Reacting to the development, President, Association of Bureaux De Change Operators of Nigeria (ABCON), Dr. Aminu Gwadabe, said the CBN’s circular on operational mechanism have ushered in sanity and confidence in the market. He said the naira has made massive gain at both the official and parallel markets following last weekend’s directive by the apex bank on BDCs’ operations.
He said,
“It is also welcoming as the CBN’s circular have set the pace for the integration of the BDCs in the harmonized I&E window through the use of the weighted average closing rate for BDCs trading and return rendition obligations.
“It has also sent messages for the erring operators that may risk loosing their operational licenses for failing to meet up with the circular.
“It further explained that operators that are in business can send transactions returns while those operators that are not in trading which form the major component of operators can send a ‘Nil return’ as specified in the circular.”

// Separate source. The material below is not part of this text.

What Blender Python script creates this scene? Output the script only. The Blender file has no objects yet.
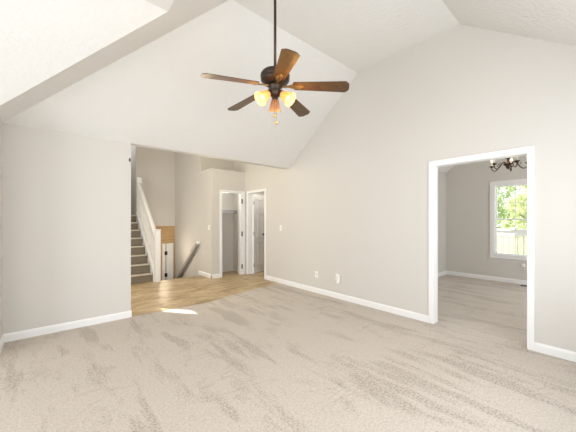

To sustained the tempo achieved in naira appreciation,
“First I will advise members to adhere to the new requirements as ABCON shares their concerns of non- trading activities and assured them of our continuous efforts to bring them back to business.
“We also seek for the reinstatement of July 2016 circular which authorised banks to engage with BDCs on diaspora remittances and autonomous window to enhance liquidity in the critical retail end of the market an act as effective tool of CBN’s transmission mechanisms for exchange rate stability in the market.”
“We want to assure the apex bank of our commitments for our members obligations to AML/CFT procedures. We believed in the spirit of corporate governance, record keeping, rendition of returns and KYC screening solutions.”
The weekend, the naira, closed at N739.52/$ at the I&E window, appreciated to N810/$ in the parallel market.
The local currency has lost over 30 per cent of its value in the last one year.